In air-to-air combat, getting a missile off the rail is infinitely more complex than starting your car. The weapon needs to actually come off of the pylon, the rocket motor needs to ignite, and then it needs to successfully guide to the target. Ever had your car not start? Remember how frustrating that is? Needless to say, missiles don’t always work. Fighter pilots need to be ready to follow up with the gun.
Gunfighting in the air brings about a different set of challenges; it’s more complex than simply a race to fire the first missile. Previously, we talked about how F-16 pilots hold a relatively high speed in order to maximize turn rate and point first. In a gunfight, however, excess speed can be a bad thing—think “hit the brakes and he’ll fly by”…sort of. The defender will intentionally bleed airspeed in an attempt to force an overshoot. And the shooter, instead of zipping around the corner at 400 knots, needs to match the defender and slow down—often below 200 knots, which is very, very slow in a fighter.
When you’re dogfighting in an F-16, a major reason it’s so critical to slow down during a gunshot is that all gunshots are taken in lead. This means that the shooter is pointing in front of the defender, essentially on a collision course, and therefore the range between the fighters has a tendency to collapse very quickly. The shooter must point in lead because the bullets take a few seconds to reach the enemy, and therefore the shooter must point (aim) where the MiG will be in 2-3 seconds. If the shooter has excess airspeed and is in this lead pursuit, now he’s in danger of losing the offensive altogether and flying in front of the enemy—that is, unless his bullets hit home.

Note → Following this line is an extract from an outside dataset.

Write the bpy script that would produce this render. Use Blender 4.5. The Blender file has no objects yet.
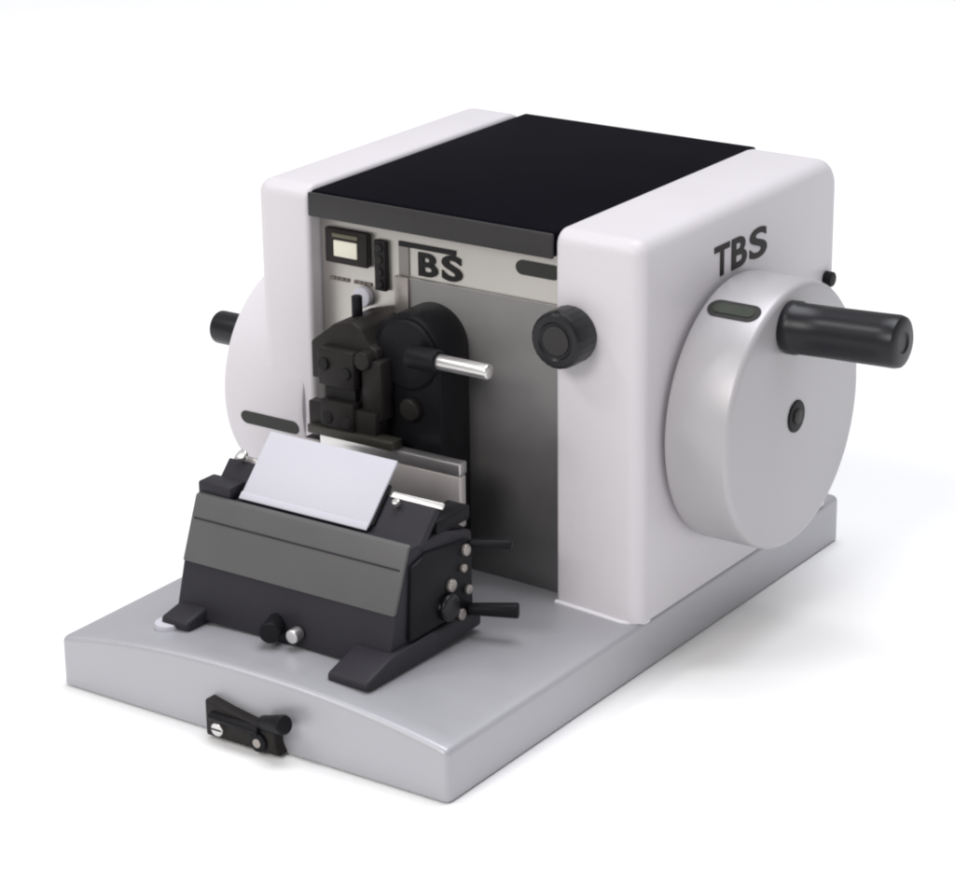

This transition from high to low speed is very often a one-way door. It’s easy to bleed energy off, but difficult to regain for a variety of reasons. Because of this, pilots must be very judicious about maintaining their energy, cashing in airspeed only when necessary to survive or when preparing to kill. Some call this trade-off ‘fighter pilot economics’, and it is a fundamental concept in short-range air combat.
John Boyd recognized the critical nature of energy management in air combat, and built an entire science around it. His energy-maneuverability theory explains turn performance and energy bleed at any given airspeed and G-loading, and his charts are still used to identify strengths and weaknesses of various aircraft and to create gameplans to win dogfights.